The UK is the slowest signatory to implement Bologna, and deeply committed to global student recruitment: HEI budgets depend on fee income from international' (i.e. non-EU) students, the English Funding Council HEFCE is predicting 39% growth in international students, while the British Council has set a target of 850,000 international students by 2020. Yet the UK is both the model for Bologna, and the key source of its concepts and vocabulary quality assurance, learning outcomes, benchmarking, generic skills and employability.

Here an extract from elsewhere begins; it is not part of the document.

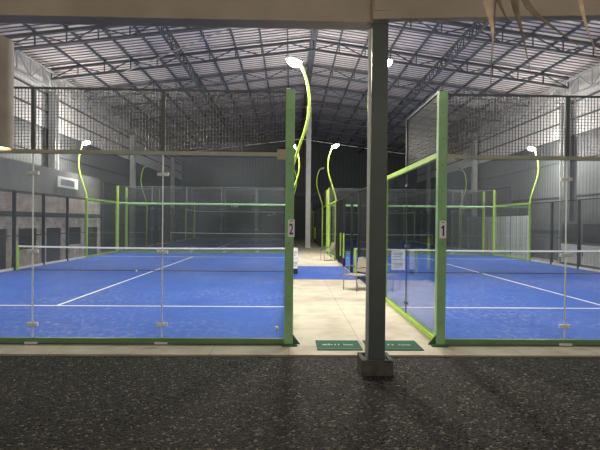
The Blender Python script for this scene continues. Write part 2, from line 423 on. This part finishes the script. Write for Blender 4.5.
# ------------------------------------------------------------------ padel court kit
def wire_panel(x0, x1, z0, z1, pitch=.05, r=.0035, along='x', off=0, rh=None):
    mb = MB(); n = max(1, round((x1-x0)/pitch)); k = max(1, round((z1-z0)/pitch))
    P = (lambda a, z: (a, off, z)) if along == 'x' else (lambda a, z: (off, a, z))
    for i in range(n+1):
        a = x0+(x1-x0)*i/n; mb.bar(P(a, z0), P(a, z1), r*2)
    for j in range(k+1):
        z = z0+(z1-z0)*j/k; mb.bar(P(x0, z), P(x1, z), (rh or r)*2)
    return mb
def end_wall(name, label, loc, rz, post_m, post_side):
    """glass back wall 10 m wide, 3 m glass and 1 m mesh. local x 0..10, front face towards -y"""
    t = thing(name, label, 'glass wall', loc, rz)
    for x in (0, 10):
        p = MB(); p.box(x-.05, -.06, 0, x+.09 if x == 0 else x+.05, .05, 4.05)
        if x == 10: p.v = []; p.f = []; p.box(x-.09, -.06, 0, x+.05, .05, 4.05)
        po = p.build('corner_post', post_m, t, .006)
        e = -1 if x == 0 else 1; xo = x+e*.05
        MB().poly([(xo, -.03, 0), (xo+e*.12, -.03, 0), (xo, -.03, .16)][::e], (0, .012, 0)).build('gusset', M['darkgreen'], po)
        b = MB()
        for k in range(9):
            z = .35+k*.42; b.lathe([(.008, 0), (.008, .004)], (0, 0, 0), 6)
            # bolt heads on the front face
            for q in range(12): v = b.v[-12+q]; b.v[-12+q] = (x+(.02 if x == 0 else -.02)+v[0], -.062-v[2], z+v[1])
        b.build('bolt', M['darkgreen'], po)
        MB().box(x-.12, -.12, -.012, x+.12, .1, .012).build('foot_plate', M['darkgreen'], po)
    MB().box(.09, -.03, 0, 9.91, .035, .085).build('bottom_rail', M['rail_green'], t, .004)
    MB().box(.09, -.035, 2.985, 9.91, .03, 3.045).build('middle_rail', M['rail'], t, .004)
    MB().box(.05, -.012, 4.0, 9.95, .012, 4.03).build('top_rail', M['post'], t)
    for k in range(5):
        a, b = (.1 if k == 0 else 2*k+.006), (9.9 if k == 4 else 2*k+1.994)
        MB().box(a, -.006, .085, b, .006, 2.985).build('glass_pane', M['glass'], t)
        m0, m1 = (.09 if k == 0 else 2*k+.03), (9.91 if k == 4 else 2*k+1.97)
        wire_panel(m0, m1, 3.05, 4.0, r=.0045, rh=.0025).build('mesh_panel', M['wire'], t)
    for k in range(1, 5):
        MB().box(2*k-.028, -.02, 3.045, 2*k+.028, .03, 4.0).build('mesh_post', M['post'], t)
        js = MB().box(2*k-.008, -.008, .085, 2*k+.008, .008, 2.985).build('joint_seal', M['seal'], t)
        for z in (.3, 1.45, 2.68):
            MB().box(2*k-.085, -.02, z-.025, 2*k+.085, .02, z+.025).build('glass_clamp', M['clamp'], t)
        MB().box(2*k-.1, -.045, -.005, 2*k+.1, -.03, .03).build('rail_foot', M['clamp'], t)
    MB().box(9.78, -.07, 2.93, 9.92, -.03, 3.09).build('corner_bracket', M['beam'], t)
    MB().box(.08, -.07, 2.93, .20, -.03, 3.05).build('corner_bracket', M['rail'], t)
    return t
wl = end_wall('glass_end_wall', 'near glass end wall of the front left court, with green post numbered 2', (CL, Y1, 0), 0, M['green'], 1)
for r_ in (wl,): r_.scale = (1, 1, .986)
wr = copy_tree(wl, (CR, Y1, 0), 0, label='near glass end wall of the front right court, with green post numbered 1')
copy_tree(wl, (CL+WL, Y1+20, 0), math.pi, label='far glass end wall of the front left court, behind its net', far_tone=True)
copy_tree(wl, (CR+WR, Y1+20, 0), math.pi, label='far glass end wall of the front right court, behind its net', far_tone=True)
copy_tree(wl, (CL, Y2, 0), 0, label='nearer glass end wall of the dim rear left court', far_tone=True)
copy_tree(wl, (CR, Y2, 0), 0, label='nearer glass end wall of the dim rear right court', far_tone=True)
copy_tree(wl, (CL+WL, Y2+20, 0), math.pi, label='farthest glass end wall of the dim rear left court, by the back wall', far_tone=True)
copy_tree(wl, (CR+WR, Y2+20, 0), math.pi, label='farthest glass end wall of the dim rear right court, by the back wall', far_tone=True)
for o in C.objects:
    if o.get('category') == 'glass wall': o.scale = ((WL if o.location.x < .1 else WR)/10, 1, .986)
wl.scale.x = 1.0; wl.location.x = CL+WL-10
e_ = -(WL-10)
MB().box(e_, -.006, .085, -.06, .006, 2.985).build('glass_pane', M['glass'], wl)
wire_panel(e_, -.06, 3.05, 4.0).build('mesh_panel', M['wire'], wl)
MB().box(e_, -.035, 2.985, -.05, .03, 3.045).build('middle_rail', M['rail'], wl)
MB().box(e_, -.03, 0, -.05, .035, .085).build('bottom_rail', M['rail_green'], wl)
MB().box(e_-.05, -.06, 0, e_+.05, .05, 4.05).build('corner_post', M['green'], wl)
# number plates
def plate(parent, lx, digit, sx):
    p = MB().box(lx-.052, -.067, 1.71, lx+.052, -.061, 1.985).build('number_plate', M['plate'], parent)
    if digit == '1': MB().poly([(lx-.004, -.067, 1.745), (lx+.022, -.067, 1.745), (lx+.022, -.067, 1.915), (lx+.002, -.067, 1.915), (lx-.028, -.067, 1.885), (lx-.028, -.067, 1.862), (lx-.004, -.067, 1.876)], (0, -.002, 0)).build('digit', M['navy'], p)
    else: text_obj('digit', digit, .24, M['navy'], p, (lx, -.069, 1.825), bold=.003, sx=.55 if digit == '2' else .62)
    MB().box(lx-.02, -.0685, 1.955, lx+.02, -.067, 1.967).build('plate_mark', M['navy'], p)
plate(wl, 10.01, '2', 1); plate(wr, .03, '1', 1)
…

The paradox of Bologna is thus that the EU's attempt to respond to globalised economic competition may be undermined and outpaced by this same competition. European HEIs, tempted by higher fees, is following the UK's globalisation agenda: its commitment is underlined by the adoption across Europe of English-medium teaching as the price of globalised recruitment.

3. Globalisation

The marketisation of HE is inseparable from the problems of funding its expansion, dictated by a knowledge-based globalised economy. The US, Australia, New Zealand and Japan want HE included in the General Agreement on Trade in Services. British Ministers and Vice-Chancellors use indistinguishable terms to describe a future in which universities compete globally for prestige, research funding and international students: more than one European country is looking to introduce fees on the UK model, while elsewhere private HEIs have taken up the challenge faster than impoverished state institutions. For the individual student, choice of HEI is more than ever an investment decision.

4. Employability

It is important to regard higher education as a long-term personal investment that will bring many personal as well as financial rewards' asserts a 2004 UCAS booklet The Value of Higher Education , stressing employability as a factor in student choice. The adoption by Modern Languages of practical, work-related skills as a recruitment slogan has been well-publicised and ineffective. Detailed analysis of what jobs graduates get, and of whether a Modern Languages degree is actually an asset, shows the recruiting campaign to have been ill-founded: we would do better to recruit on the basis of the broader benefits of a languages degree, and on the huge range of good jobs to which language graduates have access.

Bibliography

Reichert, S. and Tauch, C. (2003) Trends 2003 - Progress towards the European Higher Education Area, available at European University Association (www.unige.ch/eua).